>> Begin Dataset excerpt

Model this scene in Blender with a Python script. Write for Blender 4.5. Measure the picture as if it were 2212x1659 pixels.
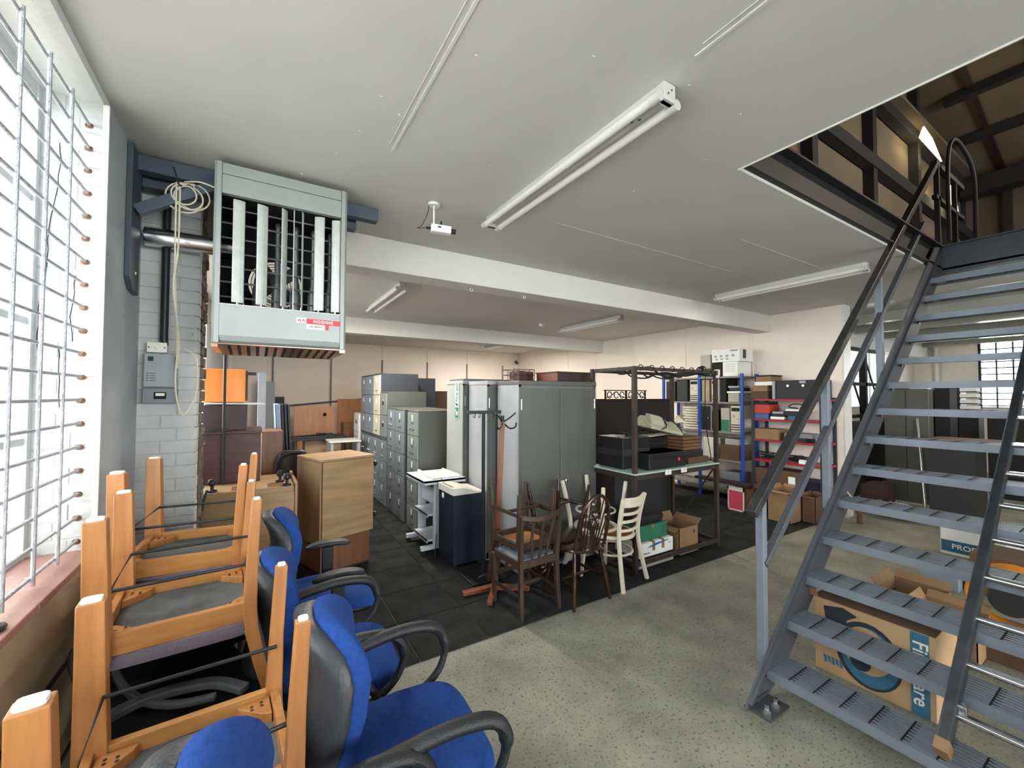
import bpy, bmesh, math, random
from mathutils import Vector, Matrix, Euler
random.seed(7)
for o in list(bpy.data.objects): bpy.data.objects.remove(o)
SC = bpy.context.scene
C = SC.collection
PI = math.pi
R = math.radians

# ------------------------------------------------------------------ camera
YAW = math.atan2(553, 894); PITCH = math.atan2(24.3, 894); ROLL = math.atan2(6, 2000)
fw = Vector((math.sin(YAW)*math.cos(PITCH), math.cos(YAW)*math.cos(PITCH), math.sin(PITCH)))
r0 = Vector((math.cos(YAW), -math.sin(YAW), 0)); u0 = r0.cross(fw)
rr = r0*math.cos(ROLL) + u0*math.sin(ROLL); uu = -r0*math.sin(ROLL) + u0*math.cos(ROLL)
cam = bpy.data.objects.new('camera', bpy.data.cameras.new('camera'))
C.objects.link(cam)
m = Matrix.Identity(4)
for i in range(3):
    m[i][0] = rr[i]; m[i][1] = uu[i]; m[i][2] = -fw[i]
m[0][3], m[1][3], m[2][3] = 0, 0, 1.70
cam.matrix_world = m
cam.data.sensor_width = 36; cam.data.lens = 36*894/2212
cam.data.clip_start = 0.02; cam.data.clip_end = 200
SC.camera = cam

# ------------------------------------------------------------------ world, light, exposure
def S(r, g, b, a=1.0):
    f = lambda c: (c/255/12.92) if c/255 <= .04045 else ((c/255+.055)/1.055)**2.4
    return (f(r), f(g), f(b), a)
w = bpy.data.worlds.new('sky'); SC.world = w; w.use_nodes = True
wn = w.node_tree.nodes; wl = w.node_tree.links
bg = wn['Background']
bg.inputs[0].default_value = (0.93, 0.97, 1.0, 1); bg.inputs[1].default_value = 5.0
def area(name, loc, rot, sx, sy, power, col=(1, 1, 1), portal=False):
    l = bpy.data.lights.new(name, 'AREA'); l.shape = 'RECTANGLE'; l.size = sx; l.size_y = sy
    l.energy = power; l.color = col
    if portal: l.cycles.is_portal = True
    o = bpy.data.objects.new(name, l); C.objects.link(o); o.location = loc; o.rotation_euler = rot
    return o
# portals sit in the real window and door openings and only guide sampling of the sky
area('portal_left_window', (-1.0, 0.7, 2.0), (0, -PI/2, 0), 1.95, 3.5, 1, portal=True)
area('portal_left_rear_window', (-1.0, 5.6, 1.95), (0, -PI/2, 0), 1.9, 2.6, 1, portal=True)
area('portal_loading_door', (3.0, -4.3, 1.5), (PI/2, 0, 0), 5.2, 2.95, 1, portal=True)
area('portal_far_window', (14.25, 1.45, 2.2), (0, PI/2, 0), 1.5, 1.95, 1, portal=True)
area('portal_side_window', (11.2, 3.85, 2.1), (-PI/2, 0, 0), 3.0, 1.3, 1, portal=True)
for n_, (x, y, p) in enumerate(((1.42, 5.48, 34), (5.02, 5.5, 26), (5.2, 8.9, 40), (5.02, 2.35, 6), (8.9, .6, 16))):
    area('ceiling_fill', (x, y, 2.905), (0, 0, 0), .12, 1.4, p, (1.0, .93, .84))   # added fill below ceiling tubes that are off; brightens the rear
area('upstairs_fill', (8.5, -1.5, 5.6), (R(40), 0, 0), 1.2, 0.3, 34, (1.0, .84, .64))  # unseen lamp, added only to lift the dim upper storey
SC.view_settings.view_transform = 'Standard'; SC.view_settings.look = 'None'
SC.view_settings.gamma = 1.0; SC.view_settings.use_curve_mapping = False
SC.view_settings.exposure = 1.55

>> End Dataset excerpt

Repeat the lines exactly as they stand, from the opening line of the data through the line with "R = math.radians". Pictures stay out of the copy.

▶ [Exercise response]:
Model this scene in Blender with a Python script. Write for Blender 4.5. Measure the picture as if it were 2212x1659 pixels.
import bpy, bmesh, math, random
from mathutils import Vector, Matrix, Euler
random.seed(7)
for o in list(bpy.data.objects): bpy.data.objects.remove(o)
SC = bpy.context.scene
C = SC.collection
PI = math.pi
R = math.radians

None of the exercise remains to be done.